Type Keyword(s) to Search
Harper's BAZAAR Indonesia

Model Tidak Sempurna, Bolehkah?

Model Tidak Sempurna, Bolehkah?

Selama ini fashion dikenal dengan image tubuh 'sempurna' dengan ukuran tubuh serupa dengan model yang melenggang di panggung runway, seakan jauh dari jangkauan masyarakat awam. Namun, hal itu bukan tak beralasan. Untuk menciptakan karya busana, para perancang mode memerlukan ukuran standar untuk mengolah pola sehingga untuk menjawab ukuran standar tersebut, proporsi badan model pun harus mengikuti aturan tersebut untuk mencapai efektivitas dan efisiensi selama proses desain berlangsung.
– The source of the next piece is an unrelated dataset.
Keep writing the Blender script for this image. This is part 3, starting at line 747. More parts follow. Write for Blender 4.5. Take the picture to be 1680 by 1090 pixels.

Berbekal arahan demikian, tak heran apabila situasi di panggung mode menjadi seragam dan terasa 'sempurna'. Alhasil sosok-sosok indah berkulit mulus pun tampil mendominasi jalan di catwalk.

Seiring langkah zaman yang mengusung spirit liberal, panggung mode dihiasi oleh semangat yang lebih manusiawi. Tengok saja kelahiran para model yang lebih berbicara masalah karakter dibanding syarat-syarat fisik. Bahkan, ada beberapa model yang membawa kelainan fisik dan merangkul kondisinya. Contohnya adalah Chantelle Brown-Young, lebih dikenal dengan Winnie Harlow atau Chantelle Winnie. Ia nampak menonjol karena memiliki kondisi kulit spesial, yakni vitiligo.

Ada pula Shaun Ross, model, aktor, dan penari asal Amerika yang merupakan model pria pertama dengan kondisi albino. Setelah berlatih selama lima tahun di sekolah Alvin Ailey, pria yang lahir di Bronx ini ditemukan YouTube, dan di usia 16 tahun memasuki industri fashion di bawah Djamee Models. Berselang setahun, ia tampil di Tyra Banks Show, bersama Diandra Forrest, yang notabene model albino juga, mereka berbagi kisah hidup. Pun di ranah fashion, ia berjalan untuk rumah mode Givenchy dan Alexander McQueen. Setelah itu, figurnya menjadi wajah Ford Motor Company yang mengangkat tajuk Be Unique.
Satu lagi yang juga tampil istimewa adalah Melanie Gaydos, ia memiliki kelainan genetika yang disebut ectodermal dysplasia. Kondisi ini membuat penampilan fisiknya terlihat sangat berbeda dari manusia pada umumnya. Kepalanya botak karena tidak ditumbuhi rambut, kondisi ini juga memengaruhi pertumbuhan gigi, tulang rawan, kuku, termasuk juga tulang-tulang kecil. Ia pun lantas mengawali langkahnya dengan menawarkan diri di sebuah laman pencari pekerjaan, dengan titel unique model. Kemudian, ia juga mencoba eksistensi di laman model amatir, sampai di satu titik ia berpartisipasi sebagai model video musik band beraliran heavy metal, Rammstein.

Selain kondisi fisik secara genetis, sejatinya dunia mode memiliki ruang untuk model androgini, termasuk model yang berukuran badan ekstra besar. Sebut saja Andrej Pejic, Erika Linder, Willy Cartier, Jana Knauer, dan Elliott Sailors yang mendobrak batas gender. Kehadiran mereka tak sekadar menjadi alternatif di dunia ini, bahkan mereka menjadi figur-figur yang dicintai industri fashion. Sedangkan eksistensi model berbadan ekstra besar sudah tercatat sejak berpuluh-puluh tahun lalu. Walau tidak menjadi sorotan, pasar untuk badan berukuran ekstra nyata adanya. Syarat untuk plus-size model yakni berada di sekitar ukuran 8 hingga 12, dengan tinggi badan di 1,73-1,82 m.

Jadi jelas konklusinya jika fashion juga mewadahi diversitas. Memang prosesnya tak berlangsung instan, tetapi dapat dikatakan bahwa dunia mode telah sampai di satu titik ketika ia menjadi lebih ramah dan manusiawi. Karena sejatinya, fashion adalah konstruksi sosial yang lahir dari masyarakat, dan diciptakan untuk masyarakat.